**RECORDS SHOWN**
##########

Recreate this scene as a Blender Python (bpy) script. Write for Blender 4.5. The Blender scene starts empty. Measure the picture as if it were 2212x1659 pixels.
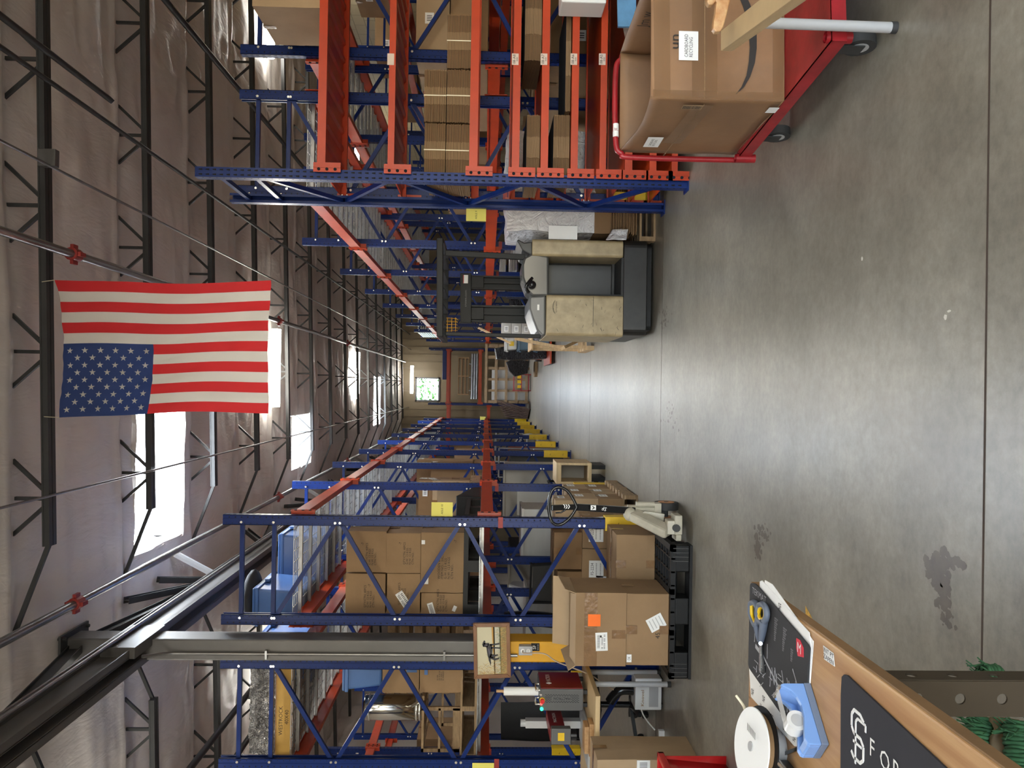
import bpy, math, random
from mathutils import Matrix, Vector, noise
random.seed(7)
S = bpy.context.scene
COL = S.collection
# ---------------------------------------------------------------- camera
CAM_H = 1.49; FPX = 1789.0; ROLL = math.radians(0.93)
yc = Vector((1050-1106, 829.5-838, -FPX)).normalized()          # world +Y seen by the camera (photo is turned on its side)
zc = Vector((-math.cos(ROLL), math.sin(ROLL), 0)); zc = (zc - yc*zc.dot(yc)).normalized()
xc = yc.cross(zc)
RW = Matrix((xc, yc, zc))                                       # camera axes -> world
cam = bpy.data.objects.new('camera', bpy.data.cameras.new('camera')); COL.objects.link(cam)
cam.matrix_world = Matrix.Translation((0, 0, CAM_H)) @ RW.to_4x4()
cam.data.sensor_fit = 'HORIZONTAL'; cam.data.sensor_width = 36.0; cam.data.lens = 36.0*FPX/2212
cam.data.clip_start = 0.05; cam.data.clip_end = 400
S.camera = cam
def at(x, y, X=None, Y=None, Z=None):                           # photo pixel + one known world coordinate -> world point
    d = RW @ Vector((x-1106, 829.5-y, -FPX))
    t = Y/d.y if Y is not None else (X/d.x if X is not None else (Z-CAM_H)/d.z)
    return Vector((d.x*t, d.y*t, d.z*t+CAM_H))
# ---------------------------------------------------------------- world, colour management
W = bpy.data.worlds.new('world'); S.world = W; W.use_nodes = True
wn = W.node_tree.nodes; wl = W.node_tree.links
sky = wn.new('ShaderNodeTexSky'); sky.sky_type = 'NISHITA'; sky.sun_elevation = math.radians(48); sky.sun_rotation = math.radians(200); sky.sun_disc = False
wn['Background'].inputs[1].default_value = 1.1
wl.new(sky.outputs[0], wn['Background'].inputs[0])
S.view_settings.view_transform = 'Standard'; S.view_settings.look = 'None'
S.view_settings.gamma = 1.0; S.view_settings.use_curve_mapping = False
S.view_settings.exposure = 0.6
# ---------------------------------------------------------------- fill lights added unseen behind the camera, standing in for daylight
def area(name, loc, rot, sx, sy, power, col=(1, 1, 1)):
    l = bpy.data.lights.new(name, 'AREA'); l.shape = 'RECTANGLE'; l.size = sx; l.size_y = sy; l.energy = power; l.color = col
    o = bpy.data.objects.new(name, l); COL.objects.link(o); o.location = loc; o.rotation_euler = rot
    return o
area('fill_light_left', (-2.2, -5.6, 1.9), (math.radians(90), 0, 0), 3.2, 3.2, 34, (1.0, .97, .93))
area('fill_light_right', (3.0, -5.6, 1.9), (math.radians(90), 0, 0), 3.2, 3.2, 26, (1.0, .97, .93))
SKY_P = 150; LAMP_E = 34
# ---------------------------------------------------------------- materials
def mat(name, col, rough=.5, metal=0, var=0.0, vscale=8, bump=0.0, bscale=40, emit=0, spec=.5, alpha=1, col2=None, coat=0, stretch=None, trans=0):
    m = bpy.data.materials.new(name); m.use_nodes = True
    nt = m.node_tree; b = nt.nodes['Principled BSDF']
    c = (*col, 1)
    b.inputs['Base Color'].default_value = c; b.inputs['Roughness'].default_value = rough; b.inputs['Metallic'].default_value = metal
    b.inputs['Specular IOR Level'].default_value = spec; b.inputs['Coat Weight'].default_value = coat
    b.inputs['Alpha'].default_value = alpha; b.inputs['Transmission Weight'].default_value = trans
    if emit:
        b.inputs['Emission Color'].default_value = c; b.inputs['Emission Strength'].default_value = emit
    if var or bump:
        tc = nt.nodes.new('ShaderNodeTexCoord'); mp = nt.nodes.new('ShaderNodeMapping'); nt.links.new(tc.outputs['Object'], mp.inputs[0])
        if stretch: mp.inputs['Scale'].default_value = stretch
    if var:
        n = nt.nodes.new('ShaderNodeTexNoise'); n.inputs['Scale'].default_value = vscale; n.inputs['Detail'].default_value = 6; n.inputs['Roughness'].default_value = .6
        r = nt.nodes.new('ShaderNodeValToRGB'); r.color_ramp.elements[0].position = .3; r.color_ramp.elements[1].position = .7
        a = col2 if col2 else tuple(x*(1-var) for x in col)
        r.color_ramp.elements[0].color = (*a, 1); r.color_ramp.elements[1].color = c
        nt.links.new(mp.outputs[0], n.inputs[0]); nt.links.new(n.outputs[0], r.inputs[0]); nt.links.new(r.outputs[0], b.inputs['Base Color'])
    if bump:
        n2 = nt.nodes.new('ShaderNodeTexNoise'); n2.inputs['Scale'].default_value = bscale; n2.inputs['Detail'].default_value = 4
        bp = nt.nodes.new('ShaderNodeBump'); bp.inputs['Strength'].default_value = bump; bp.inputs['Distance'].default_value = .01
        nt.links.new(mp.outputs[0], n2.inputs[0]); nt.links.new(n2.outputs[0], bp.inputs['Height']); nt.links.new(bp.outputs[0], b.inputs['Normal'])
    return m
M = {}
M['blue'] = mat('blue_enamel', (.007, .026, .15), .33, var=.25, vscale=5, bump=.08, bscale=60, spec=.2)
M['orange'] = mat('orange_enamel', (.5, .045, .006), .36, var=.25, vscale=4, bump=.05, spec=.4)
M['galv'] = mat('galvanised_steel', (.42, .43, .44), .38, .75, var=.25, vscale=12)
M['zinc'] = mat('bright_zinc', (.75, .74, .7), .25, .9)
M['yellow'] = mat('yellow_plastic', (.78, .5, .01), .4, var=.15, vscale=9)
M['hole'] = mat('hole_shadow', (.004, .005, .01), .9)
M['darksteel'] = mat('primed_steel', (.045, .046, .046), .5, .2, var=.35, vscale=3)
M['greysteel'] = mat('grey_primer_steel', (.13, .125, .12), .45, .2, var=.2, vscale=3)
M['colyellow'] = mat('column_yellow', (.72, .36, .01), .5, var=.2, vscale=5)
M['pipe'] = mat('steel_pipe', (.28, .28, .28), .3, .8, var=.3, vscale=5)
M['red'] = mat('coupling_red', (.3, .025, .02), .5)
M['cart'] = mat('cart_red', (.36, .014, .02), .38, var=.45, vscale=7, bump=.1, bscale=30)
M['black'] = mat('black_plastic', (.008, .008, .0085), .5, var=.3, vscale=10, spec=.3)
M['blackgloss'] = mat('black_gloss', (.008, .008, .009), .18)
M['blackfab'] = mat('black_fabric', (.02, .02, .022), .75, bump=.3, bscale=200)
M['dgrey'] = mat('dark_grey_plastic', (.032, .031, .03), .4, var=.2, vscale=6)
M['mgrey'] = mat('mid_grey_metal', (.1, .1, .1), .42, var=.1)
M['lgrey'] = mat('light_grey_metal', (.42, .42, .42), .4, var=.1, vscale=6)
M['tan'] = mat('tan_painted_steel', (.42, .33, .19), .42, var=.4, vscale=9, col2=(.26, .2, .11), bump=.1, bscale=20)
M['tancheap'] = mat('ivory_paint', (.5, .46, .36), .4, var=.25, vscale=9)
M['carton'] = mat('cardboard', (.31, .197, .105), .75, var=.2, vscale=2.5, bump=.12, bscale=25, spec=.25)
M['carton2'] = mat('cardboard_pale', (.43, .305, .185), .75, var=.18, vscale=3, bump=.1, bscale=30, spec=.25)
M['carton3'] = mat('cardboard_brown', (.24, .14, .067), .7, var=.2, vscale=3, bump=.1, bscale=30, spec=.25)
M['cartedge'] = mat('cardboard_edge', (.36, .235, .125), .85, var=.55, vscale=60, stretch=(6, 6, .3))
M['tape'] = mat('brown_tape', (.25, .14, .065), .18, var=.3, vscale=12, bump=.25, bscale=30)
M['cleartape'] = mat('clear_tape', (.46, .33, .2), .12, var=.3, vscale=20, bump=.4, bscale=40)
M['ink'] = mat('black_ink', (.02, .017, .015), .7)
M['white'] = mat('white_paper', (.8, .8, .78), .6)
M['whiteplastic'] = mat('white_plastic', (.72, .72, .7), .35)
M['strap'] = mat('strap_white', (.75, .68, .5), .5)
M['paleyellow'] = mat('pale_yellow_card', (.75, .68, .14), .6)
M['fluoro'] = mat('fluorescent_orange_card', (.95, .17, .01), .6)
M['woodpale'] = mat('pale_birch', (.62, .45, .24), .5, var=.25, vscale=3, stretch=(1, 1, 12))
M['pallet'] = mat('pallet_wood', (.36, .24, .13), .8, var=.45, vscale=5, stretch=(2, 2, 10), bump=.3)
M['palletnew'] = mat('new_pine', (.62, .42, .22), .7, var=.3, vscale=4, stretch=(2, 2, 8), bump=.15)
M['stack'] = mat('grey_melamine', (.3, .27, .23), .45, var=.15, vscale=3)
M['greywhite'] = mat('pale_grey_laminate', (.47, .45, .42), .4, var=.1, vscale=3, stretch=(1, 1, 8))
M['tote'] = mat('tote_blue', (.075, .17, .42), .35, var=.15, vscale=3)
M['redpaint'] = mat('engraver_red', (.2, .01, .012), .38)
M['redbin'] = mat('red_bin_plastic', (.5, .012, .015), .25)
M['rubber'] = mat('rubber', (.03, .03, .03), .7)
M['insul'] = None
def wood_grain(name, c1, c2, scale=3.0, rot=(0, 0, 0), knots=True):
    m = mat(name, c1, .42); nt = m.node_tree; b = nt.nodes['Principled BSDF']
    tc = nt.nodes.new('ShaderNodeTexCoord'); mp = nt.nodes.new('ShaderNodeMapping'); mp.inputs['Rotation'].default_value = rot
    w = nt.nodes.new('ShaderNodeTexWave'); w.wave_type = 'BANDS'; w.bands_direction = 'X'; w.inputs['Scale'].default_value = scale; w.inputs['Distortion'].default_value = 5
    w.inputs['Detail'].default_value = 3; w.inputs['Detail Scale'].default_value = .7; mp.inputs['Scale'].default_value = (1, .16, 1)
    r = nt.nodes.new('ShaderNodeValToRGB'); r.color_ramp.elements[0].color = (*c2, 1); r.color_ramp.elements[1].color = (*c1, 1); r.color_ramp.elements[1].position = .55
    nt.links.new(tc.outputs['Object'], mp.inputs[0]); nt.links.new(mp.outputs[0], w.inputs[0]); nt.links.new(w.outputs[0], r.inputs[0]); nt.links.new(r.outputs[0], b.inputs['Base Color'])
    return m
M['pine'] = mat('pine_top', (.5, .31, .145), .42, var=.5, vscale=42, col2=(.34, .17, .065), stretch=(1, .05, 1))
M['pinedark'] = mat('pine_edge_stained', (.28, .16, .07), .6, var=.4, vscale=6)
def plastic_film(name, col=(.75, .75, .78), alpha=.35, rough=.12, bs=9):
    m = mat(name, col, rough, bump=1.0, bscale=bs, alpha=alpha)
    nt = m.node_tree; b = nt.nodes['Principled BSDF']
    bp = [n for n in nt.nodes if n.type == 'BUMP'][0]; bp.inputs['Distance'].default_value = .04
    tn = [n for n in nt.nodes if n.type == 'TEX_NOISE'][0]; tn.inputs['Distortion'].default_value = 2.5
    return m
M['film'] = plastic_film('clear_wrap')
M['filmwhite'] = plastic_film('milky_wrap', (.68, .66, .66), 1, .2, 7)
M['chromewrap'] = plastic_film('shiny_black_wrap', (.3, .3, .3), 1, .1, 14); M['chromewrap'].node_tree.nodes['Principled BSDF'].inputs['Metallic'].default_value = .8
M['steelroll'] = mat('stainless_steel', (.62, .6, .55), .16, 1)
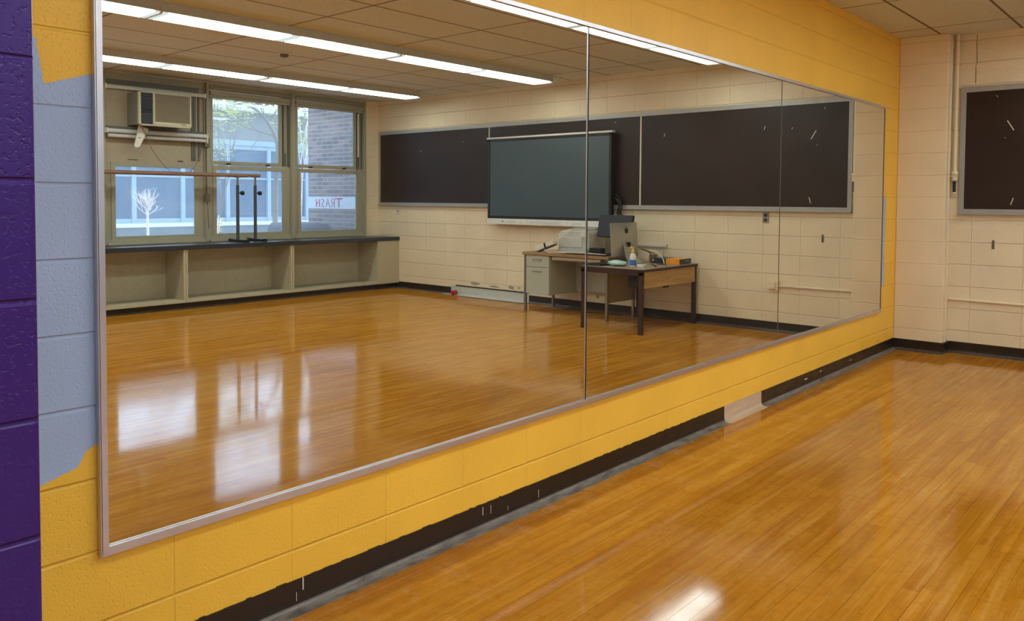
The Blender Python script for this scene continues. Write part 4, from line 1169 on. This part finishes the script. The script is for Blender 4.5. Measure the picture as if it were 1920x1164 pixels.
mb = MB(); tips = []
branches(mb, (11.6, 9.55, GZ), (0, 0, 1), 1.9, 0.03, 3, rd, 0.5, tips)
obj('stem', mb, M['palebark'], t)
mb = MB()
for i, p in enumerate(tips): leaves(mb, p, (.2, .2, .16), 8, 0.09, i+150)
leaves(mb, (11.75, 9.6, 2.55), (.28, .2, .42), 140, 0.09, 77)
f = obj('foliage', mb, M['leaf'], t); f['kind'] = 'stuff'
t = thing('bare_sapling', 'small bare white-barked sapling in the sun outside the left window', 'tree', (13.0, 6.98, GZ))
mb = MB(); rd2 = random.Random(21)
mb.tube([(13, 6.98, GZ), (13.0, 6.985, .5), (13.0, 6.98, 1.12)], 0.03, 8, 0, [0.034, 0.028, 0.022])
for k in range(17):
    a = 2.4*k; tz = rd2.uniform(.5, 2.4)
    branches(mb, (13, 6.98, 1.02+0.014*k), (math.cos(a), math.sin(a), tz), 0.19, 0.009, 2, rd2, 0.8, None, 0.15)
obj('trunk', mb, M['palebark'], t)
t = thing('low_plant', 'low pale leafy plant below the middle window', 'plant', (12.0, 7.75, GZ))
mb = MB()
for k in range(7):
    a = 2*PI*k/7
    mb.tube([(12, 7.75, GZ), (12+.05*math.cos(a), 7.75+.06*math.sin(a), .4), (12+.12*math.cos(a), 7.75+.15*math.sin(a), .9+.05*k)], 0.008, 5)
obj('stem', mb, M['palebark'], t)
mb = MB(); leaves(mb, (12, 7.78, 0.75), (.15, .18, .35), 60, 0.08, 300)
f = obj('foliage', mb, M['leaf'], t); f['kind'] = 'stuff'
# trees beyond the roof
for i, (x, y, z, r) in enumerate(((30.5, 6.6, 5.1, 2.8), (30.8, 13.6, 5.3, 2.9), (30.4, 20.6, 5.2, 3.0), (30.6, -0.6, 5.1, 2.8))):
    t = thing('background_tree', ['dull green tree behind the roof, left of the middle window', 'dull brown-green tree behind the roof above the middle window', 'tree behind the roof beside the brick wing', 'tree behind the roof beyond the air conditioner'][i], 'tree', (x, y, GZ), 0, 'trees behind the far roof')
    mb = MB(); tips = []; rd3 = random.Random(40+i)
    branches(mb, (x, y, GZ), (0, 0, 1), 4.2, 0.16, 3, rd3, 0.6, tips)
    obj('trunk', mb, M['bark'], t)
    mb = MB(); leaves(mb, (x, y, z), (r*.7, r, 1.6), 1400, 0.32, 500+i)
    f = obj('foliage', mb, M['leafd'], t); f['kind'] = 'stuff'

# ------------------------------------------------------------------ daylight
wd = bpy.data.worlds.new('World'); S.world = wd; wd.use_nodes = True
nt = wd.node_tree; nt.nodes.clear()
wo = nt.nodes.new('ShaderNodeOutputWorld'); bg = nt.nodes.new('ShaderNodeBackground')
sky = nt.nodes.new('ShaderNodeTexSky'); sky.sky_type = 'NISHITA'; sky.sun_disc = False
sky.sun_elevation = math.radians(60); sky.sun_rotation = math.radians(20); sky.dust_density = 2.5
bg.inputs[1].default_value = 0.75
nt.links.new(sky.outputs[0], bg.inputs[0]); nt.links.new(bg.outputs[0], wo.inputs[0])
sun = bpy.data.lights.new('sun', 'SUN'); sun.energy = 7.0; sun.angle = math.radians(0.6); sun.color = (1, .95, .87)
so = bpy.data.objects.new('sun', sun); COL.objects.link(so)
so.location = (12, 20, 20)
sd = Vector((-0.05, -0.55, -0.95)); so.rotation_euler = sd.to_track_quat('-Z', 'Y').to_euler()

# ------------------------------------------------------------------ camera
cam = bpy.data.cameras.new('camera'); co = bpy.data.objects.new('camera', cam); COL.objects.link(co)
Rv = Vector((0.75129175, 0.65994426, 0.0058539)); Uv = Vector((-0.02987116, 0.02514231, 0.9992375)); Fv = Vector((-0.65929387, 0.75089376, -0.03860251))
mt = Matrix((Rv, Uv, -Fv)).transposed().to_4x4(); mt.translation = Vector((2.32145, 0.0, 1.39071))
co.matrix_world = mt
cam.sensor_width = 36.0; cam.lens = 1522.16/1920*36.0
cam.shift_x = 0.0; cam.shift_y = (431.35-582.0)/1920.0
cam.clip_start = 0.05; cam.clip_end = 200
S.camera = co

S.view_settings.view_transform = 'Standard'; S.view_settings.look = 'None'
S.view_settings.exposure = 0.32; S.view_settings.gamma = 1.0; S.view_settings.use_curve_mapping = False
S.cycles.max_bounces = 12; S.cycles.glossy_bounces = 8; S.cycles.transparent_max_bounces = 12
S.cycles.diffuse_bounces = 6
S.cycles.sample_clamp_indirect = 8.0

##########

**WORK TO DO**
From the listing above, collect every line that mentions the word "this".

**FINISHED TASK**
Recreate this scene as a Blender Python (bpy) script. Write for Blender 4.5. The Blender scene starts empty. Measure the picture as if it were 2212x1659 pixels.
The Blender Python script for this scene continues. Write part 4, from line 1169 on. This part finishes the script. The script is for Blender 4.5. Measure the picture as if it were 1920x1164 pixels.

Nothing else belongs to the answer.